+++ Provided information +++

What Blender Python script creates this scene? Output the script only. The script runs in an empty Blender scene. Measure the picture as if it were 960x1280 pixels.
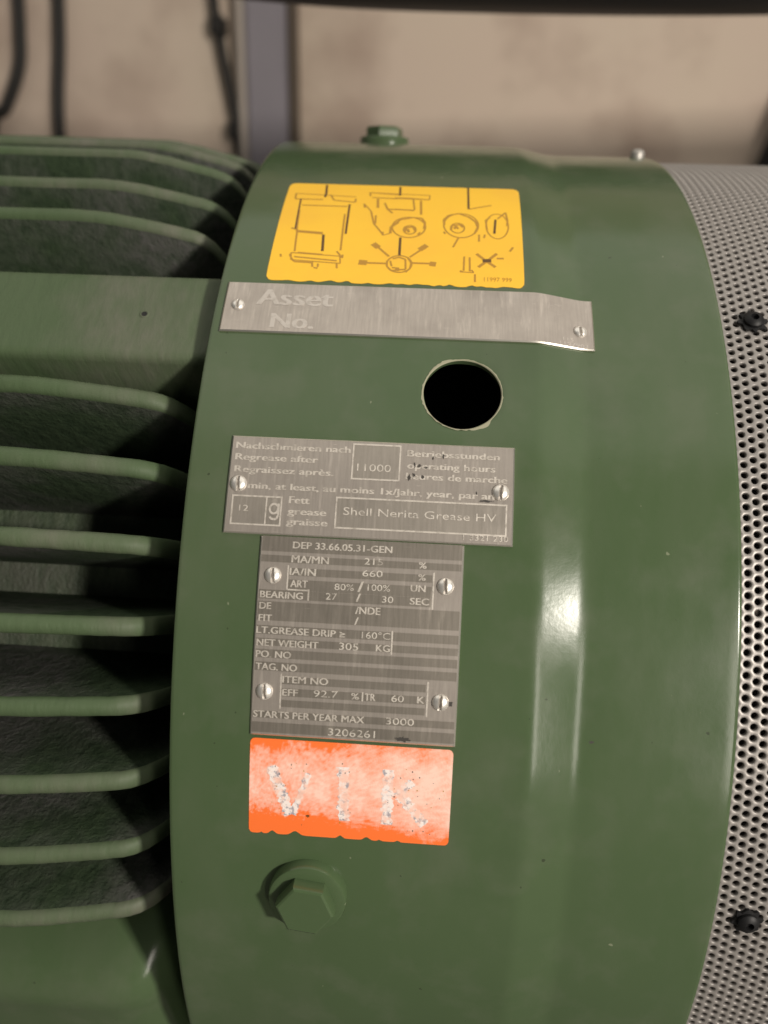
import bpy, bmesh, math, random
from mathutils import Vector, Matrix
random.seed(7)
PI = math.pi
scene = bpy.context.scene
COL = scene.collection
# ------------------------------------------------------------------ camera
# The motor lies along X (axis at y = z = 0); angles round it are measured from
# the camera's side, PHI being the camera's elevation round the axis.
PHI = math.radians(22.5)
cam_d = bpy.data.cameras.new('camera')
cam = bpy.data.objects.new('camera', cam_d); COL.objects.link(cam); scene.camera = cam
cam_d.sensor_fit = 'VERTICAL'; cam_d.sensor_height = 36.0; cam_d.sensor_width = 27.0
cam_d.lens = 36.0 * 1003.0 / 1280.0
cam_d.clip_start = 0.01; cam_d.clip_end = 50
M_view = (Matrix.Rotation(-PHI, 3, 'X') @ Matrix.Rotation(0.0507, 3, 'Z') @ Matrix.Rotation(0.0983, 3, 'X') @ Matrix.Rotation(-0.0537, 3, 'Y'))
right, fwd, up = M_view @ Vector((1, 0, 0)), M_view @ Vector((0, 1, 0)), M_view @ Vector((0, 0, 1))
mw = Matrix((right, up, -fwd)).transposed().to_4x4()
mw.translation = Vector((0, -0.4358 * math.cos(PHI), 0.4358 * math.sin(PHI)))
cam.matrix_world = mw
cam_d.dof.use_dof = True; cam_d.dof.focus_distance = 0.227; cam_d.dof.aperture_fstop = 7.2
scene.render.resolution_x, scene.render.resolution_y = 768, 1024
# ------------------------------------------------------------------ light
world = bpy.data.worlds.new('World'); scene.world = world; world.use_nodes = True
bgn = world.node_tree.nodes['Background']
bgn.inputs[0].default_value = (0.95, 0.98, 1.0, 1); bgn.inputs[1].default_value = 0.042
def area(name, loc, target, w, h, watts, color):
    d = bpy.data.lights.new(name, 'AREA'); d.shape = 'RECTANGLE'; d.size = w; d.size_y = h
    d.energy = watts; d.color = color
    o = bpy.data.objects.new(name, d); COL.objects.link(o)
    o.location = loc; o.rotation_euler = (Vector(target) - Vector(loc)).to_track_quat('-Z', 'Y').to_euler()
    return o
area('work_lamp', (1.08, -1.36, 0.505), (0.04, -0.2, 0.06), 0.125, 0.125, 28, (1.0, 0.93, 0.83))
area('ceiling_lamp', (0.0, 0.3, 2.6), (0, 0.3, 0), 6.0, 4.5, 80, (1.0, 0.94, 0.84))
area('strip_lamp', (0.735, -1.54, -0.12), (0.04, -0.2, 0.0), 0.16, 1.15, 6.2, (1.0, 0.92, 0.82))
vs = scene.view_settings
vs.view_transform = 'Standard'; vs.look = 'None'; vs.exposure = 0.0; vs.gamma = 1.0; vs.use_curve_mapping = False
scene.render.engine = 'CYCLES'
# ------------------------------------------------------------------ helpers
def S(th): return th * 220.0                       # fit angle -> arc length in mm
def cowl_r(x):                                     # outer radius of the cowl at X (mm)
    t = min(1, max(0, (x - 29.0) / 17.0)); e = .22   # straight slope with eased ends
    y = t * t / (2 * e) if t < e else t - e / 2 if t < 1 - e else 1 - e - (1 - t) ** 2 / (2 * e)
    return 220.0 - 2.9 * y / (1 - e)
def pt(x, s, r):                                   # (X mm, arc mm, radius mm) -> metres
    a = s / 220.0 + PHI
    return (x * .001, -r * math.cos(a) * .001, r * math.sin(a) * .001)
def on(x, s, h): return pt(x, s, cowl_r(x) + h)
def tag(o, label=None, cat=None, group=None, kind=None):
    if label: o['label'] = label
    if cat: o['category'] = cat
    if group: o['group'] = group
    if kind: o['kind'] = kind
    return o
def link(name, me, mat, parent=None):
    o = bpy.data.objects.new(name, me); COL.objects.link(o)
    if mat and not me.materials: me.materials.append(mat)
    if parent: o.parent = parent
    return o
def mesh(name, v, f, mat, parent=None, smooth=None, uv=None):
    me = bpy.data.meshes.new(name); me.from_pydata(v, [], f); me.update()
    if smooth is not None:
        me.polygons.foreach_set('use_smooth', [True] * len(me.polygons))
        if smooth < 179: me.set_sharp_from_angle(angle=math.radians(smooth))
    if uv:
        l = me.uv_layers.new(name='UVMap')
        for lp in me.loops: l.data[lp.index].uv = uv[lp.vertex_index]
    return link(name, me, mat, parent)
def fix_normals(o):
    bm = bmesh.new(); bm.from_mesh(o.data); bmesh.ops.recalc_face_normals(bm, faces=bm.faces); bm.to_mesh(o.data); bm.free()
def empty(name, loc=(0, 0, 0)):
    o = bpy.data.objects.new(name, None); COL.objects.link(o); o.location = loc; o.empty_display_size = .05; return o
# ------------------------------------------------------------------ materials
class NT:
    def __init__(s, name):
        s.m = bpy.data.materials.new(name); s.m.use_nodes = True; s.t = s.m.node_tree
        s.b = s.t.nodes['Principled BSDF']
    def n(s, typ, **kw):
        nd = s.t.nodes.new(typ)
        for k, v in kw.items():
            if k in nd.inputs.keys(): nd.inputs[k].default_value = v
            else: setattr(nd, k, v)
        return nd
    def l(s, a, b): s.t.links.new(a, b)
    def co(s, kind='Object', scale=(1, 1, 1)):
        tc = s.n('ShaderNodeTexCoord'); mp = s.n('ShaderNodeMapping'); mp.inputs['Scale'].default_value = scale
        s.l(tc.outputs[kind], mp.inputs['Vector']); return mp.outputs['Vector']
    def pos(s, scale=(1, 1, 1)):                     # position in the place itself, so copies differ
        g = s.n('ShaderNodeNewGeometry'); mp = s.n('ShaderNodeMapping'); mp.inputs['Scale'].default_value = scale
        s.l(g.outputs['Position'], mp.inputs['Vector']); return mp.outputs['Vector']
    def noise(s, vec, scale, detail=4, rough=.55):
        nd = s.n('ShaderNodeTexNoise'); nd.inputs['Scale'].default_value = scale
        nd.inputs['Detail'].default_value = detail; nd.inputs['Roughness'].default_value = rough
        s.l(vec, nd.inputs['Vector']); return nd.outputs['Fac']
    def ramp(s, fac, stops):
        nd = s.n('ShaderNodeValToRGB'); cr = nd.color_ramp
        while len(cr.elements) < len(stops): cr.elements.new(.5)
        for e, (p, c) in zip(cr.elements, stops): e.position = p; e.color = c if len(c) == 4 else (*c, 1)
        s.l(fac, nd.inputs['Fac']); return nd.outputs['Color']
    def mix(s, fac, a, b, blend='MIX'):
        nd = s.n('ShaderNodeMix'); nd.data_type = 'RGBA'; nd.blend_type = blend
        for sock, v in ((nd.inputs[0], fac), (nd.inputs[6], a), (nd.inputs[7], b)):
            if hasattr(v, 'links'): s.l(v, sock)
            else: sock.default_value = v if isinstance(v, (int, float)) else (*v[:3], 1)
        return nd.outputs[2]
    def math(s, op, a, b=0.0):
        nd = s.n('ShaderNodeMath'); nd.operation = op
        for sock, v in ((nd.inputs[0], a), (nd.inputs[1], b)):
            if hasattr(v, 'links'): s.l(v, sock)
            else: sock.default_value = v
        return nd.outputs[0]
    def bump(s, h, strength, dist=.0005):
        nd = s.n('ShaderNodeBump'); nd.inputs['Strength'].default_value = strength; nd.inputs['Distance'].default_value = dist
        s.l(h, nd.inputs['Height']); s.l(nd.outputs['Normal'], s.b.inputs['Normal'])
    def set(s, **kw):
        for k, v in kw.items():
            sock = s.b.inputs[k.replace('_', ' ')]
            if hasattr(v, 'links'): s.l(v, sock)
            else: sock.default_value = (*v, 1) if isinstance(v, tuple) and len(v) == 3 else v
        return s
def g3(v): return (v, v, v)
def plain(name, col, rough=.5, metal=0.0, spec=.5):
    t = NT(name); t.set(Base_Color=col, Roughness=rough, Metallic=metal); t.b.inputs['Specular IOR Level'].default_value = spec
    return t.m
def m_paint():
    t = NT('green_enamel'); v = t.co()
    n1 = t.noise(v, 9, 5); n2 = t.noise(v, 70, 4); n3 = t.noise(v, 900, 2)
    base = t.mix(t.ramp(n1, [(.35, g3(0)), (.7, g3(1))]), GREEN_A, GREEN_B)
    dust = t.ramp(n2, [(.5, g3(0)), (.8, g3(.25))])
    base = t.mix(dust, base, (.15, .155, .12))
    smear = t.noise(t.pos((14, 5, 5)), 1.6, 6, .62)                     # wiped dust, in bands round the cowl
    base = t.mix(t.ramp(smear, [(.48, g3(0)), (.74, g3(.30))]), base, (.135, .145, .105))
    oil = t.noise(t.pos((3, 3, 3)), 3.1, 6, .6)
    base = t.mix(t.ramp(oil, [(.55, g3(0)), (.8, g3(.5))]), base, (.038, .062, .028))
    sp = t.ramp(t.noise(v, 420, 1), [(.80, g3(0)), (.82, g3(.8))])
    base = t.mix(sp, base, (.035, .045, .025))
    sp2 = t.ramp(t.noise(t.co(scale=(1.3, 1, 1)), 310, 1), [(.80, g3(0)), (.82, g3(.5))])
    base = t.mix(sp2, base, (.30, .32, .22))
    t.set(Base_Color=base, Roughness=t.math('ADD', t.ramp(n2, [(.3, g3(.14)), (.75, g3(.20))]), t.ramp(smear, [(.45, g3(0)), (.75, g3(.10))])))
    t.b.inputs['Specular IOR Level'].default_value = .36
    h = t.math('ADD', t.math('MULTIPLY', n3, .25), t.math('MULTIPLY', t.noise(v, 260, 3), .6))
    t.bump(h, .12, .0003); return t.m
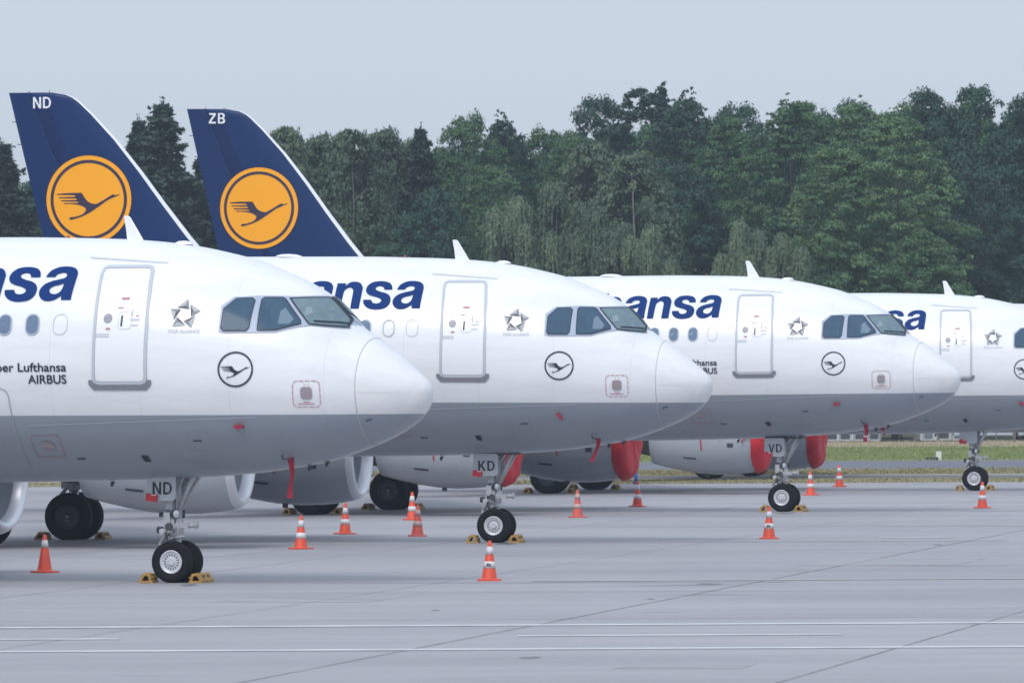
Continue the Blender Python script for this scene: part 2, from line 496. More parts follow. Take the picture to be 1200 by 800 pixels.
# bold italic word, x-height 1
def _g(pts): return smooth_loop([((p[0]) / 290, (385 - p[1]) / 290) + p[2:] for p in pts], 6)
GL = {
 'n': ([_g([(262, 115, 'c'), (352, 115, 'c'), (346, 146, 'c'), (395, 105), (450, 98), (500, 112), (527, 150), (530, 190), (500, 387, 'c'), (408, 387, 'c'), (432, 225), (430, 182), (405, 160), (370, 166), (342, 192), (330, 230), (303, 387, 'c'), (222, 387, 'c')])], 222, 318),
 'h': ([_g([(268, 52, 'c'), (358, 52, 'c'), (348, 140, 'c'), (395, 105), (450, 98), (500, 112), (527, 150), (530, 190), (500, 387, 'c'), (408, 387, 'c'), (432, 225), (430, 182), (405, 160), (370, 166), (342, 192), (330, 230), (303, 387, 'c'), (222, 387, 'c')])], 222, 318),
 's': ([_g([(762, 182, 'c'), (845, 182, 'c'), (838, 140), (805, 108), (745, 93), (690, 93), (630, 105), (585, 140), (568, 185), (585, 225), (630, 248), (690, 265), (728, 285), (735, 305), (715, 325), (680, 332), (645, 322), (628, 292, 'c'), (545, 292, 'c'), (550, 335), (585, 375), (640, 394), (700, 396), (770, 382), (815, 345), (832, 290), (820, 250), (780, 222), (720, 205), (680, 188), (668, 165), (690, 148), (725, 145), (752, 158)])], 540, 312),
 'a': ([_g([(892, 182, 'c'), (975, 182, 'c'), (990, 160), (1025, 147), (1060, 148), (1078, 165), (1065, 190), (1020, 203), (950, 220), (890, 250), (855, 300), (860, 350), (895, 385), (945, 393), (1000, 380), (1056, 346, 'c'), (1053, 384, 'c'), (1142, 384, 'c'), (1147, 330), (1168, 190), (1170, 150), (1150, 115), (1105, 95), (1040, 90), (980, 100), (925, 130)]),
        _g([(1065, 236, 'c'), (1060, 265), (1045, 305), (1010, 330), (970, 330), (945, 310), (950, 280), (985, 260), (1030, 250)])], 850, 326),
 't': ([_g([(100, 115, 'c'), (140, 115, 'c'), (152, 30, 'c'), (240, 30, 'c'), (228, 115, 'c'), (285, 115, 'c'), (277, 172, 'c'), (220, 172, 'c'), (200, 300), (206, 322), (255, 322, 'c'), (246, 387, 'c'), (180, 391), (125, 380), (108, 345), (112, 290), (130, 172, 'c'), (92, 172, 'c')])], 100, 200),
 'f': ([_g([(100, 115, 'c'), (140, 115, 'c'), (148, 50), (180, -5), (240, -24), (300, -20, 'c'), (290, 45, 'c'), (250, 48), (236, 70), (229, 115, 'c'), (285, 115, 'c'), (277, 172, 'c'), (220, 172, 'c'), (188, 387, 'c'), (98, 387, 'c'), (130, 172, 'c'), (92, 172, 'c')])], 100, 190),
 'u': ([_g([(262, 115, 'c'), (352, 115, 'c'), (322, 290), (330, 320), (360, 332), (400, 318), (425, 285), (452, 115, 'c'), (542, 115, 'c'), (502, 387, 'c'), (414, 387, 'c'), (419, 352, 'c'), (370, 385), (310, 396), (250, 382), (226, 340), (230, 290)])], 222, 318),
 'L': ([_g([(284, -22, 'c'), (382, -22, 'c'), (334, 308, 'c'), (500, 308, 'c'), (488, 387, 'c'), (222, 387, 'c')])], 222, 290),
}
def word_loops(word, sx, sy):
    """right end of the last letter's foot at x = 0"""
    loops, x = [], 0.0
    for ch in word:
        lp, x0, adv = GL[ch]
        for l in lp: loops.append([((p[0] - x0 / 290 + x), p[1]) for p in l])
        x += adv / 290
    end = x - 34 / 290
    return [[((p[0] - end) * sx - 0.11 * p[1] * sy, p[1] * sy) for p in l] for l in loops]

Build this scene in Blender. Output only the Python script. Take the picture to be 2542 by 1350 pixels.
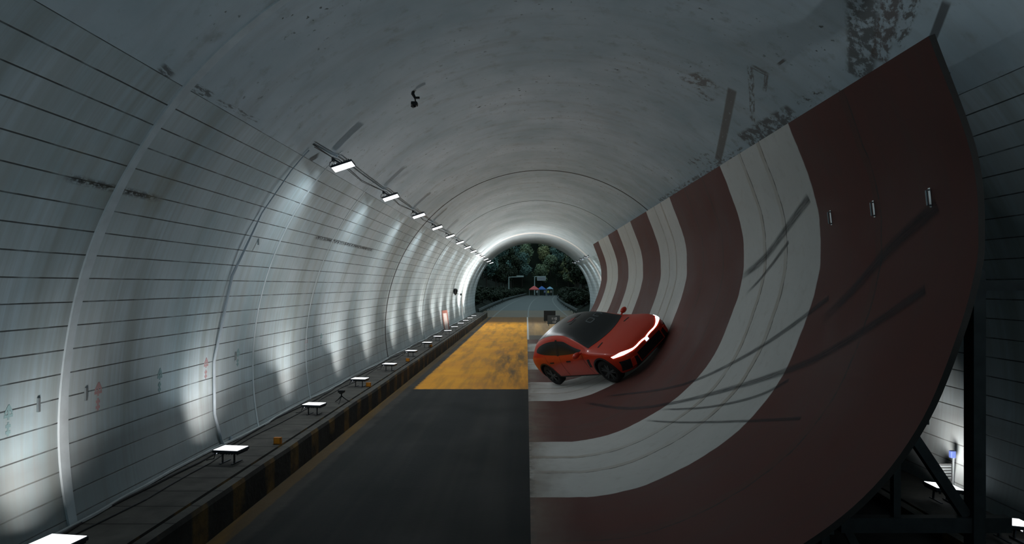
import bpy, bmesh, math, random
from mathutils import Vector, Matrix
from mathutils.bvhtree import BVHTree
random.seed(7)
for o in list(bpy.data.objects): bpy.data.objects.remove(o)
S = bpy.context.scene
COL = S.collection
PI = math.pi

# ------------------------------------------------------------------ camera
F = 1600.0                                   # focal length in pixels of the 2542-wide frame
cam_d = bpy.data.cameras.new('camera'); cam = bpy.data.objects.new('camera', cam_d); COL.objects.link(cam)
cam.location = (0, 0, 3.0); cam.rotation_euler = (PI/2, 0, 0)
cam_d.sensor_width = 36; cam_d.lens = F/2542*36
cam_d.shift_x = (1271-1307)/2542; cam_d.shift_y = -(675-709)/2542
cam_d.clip_end = 2000; cam_d.clip_start = 0.05
S.camera = cam

# ------------------------------------------------------------------ world, light levels, exposure
W = bpy.data.worlds.new('world'); S.world = W; W.use_nodes = True
bg = W.node_tree.nodes['Background']
bg.inputs['Color'].default_value = (0.50, 0.72, 0.78, 1); bg.inputs['Strength'].default_value = 1.0
S.view_settings.view_transform = 'Standard'; S.view_settings.look = 'None'
S.view_settings.exposure = 0.0; S.view_settings.gamma = 1.0; S.view_settings.use_curve_mapping = False
LAMP_LOW, LOW_SPREAD, LOW_TILT = 9.5, 74, -44     # walkway flood lights: watts, beam angle, tilt towards the wall
LAMP_HIGH, HIGH_SPREAD = 33.0, 180                 # vault flood lights
PANEL = 1.8                                        # glow of the lamp panels themselves
LAMP_COL = (0.92, 0.965, 1.0); BEAM_COL = (1.0, 0.885, 0.83)
UP_NEAR, UP_MID, UP_FAR, UP_LAST = 14.0, 46.0, 92.0, 390.0       # watts of the upward part: nearest lamps, middle, towards the portal

# ------------------------------------------------------------------ helpers
def tag(o, label=None, cat=None, group=None, kind=None):
    if label: o['label'] = label
    if cat: o['category'] = cat
    if group: o['group'] = group
    if kind: o['kind'] = kind
    return o
def empty(name, loc=(0, 0, 0), rot=(0, 0, 0)):
    o = bpy.data.objects.new(name, None); COL.objects.link(o); o.location = loc; o.rotation_euler = rot
    o.empty_display_size = 0.1
    return o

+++

## What is expected
Report how many lines include the word "pixels". Give nothing but the number.

## Finished exercise
4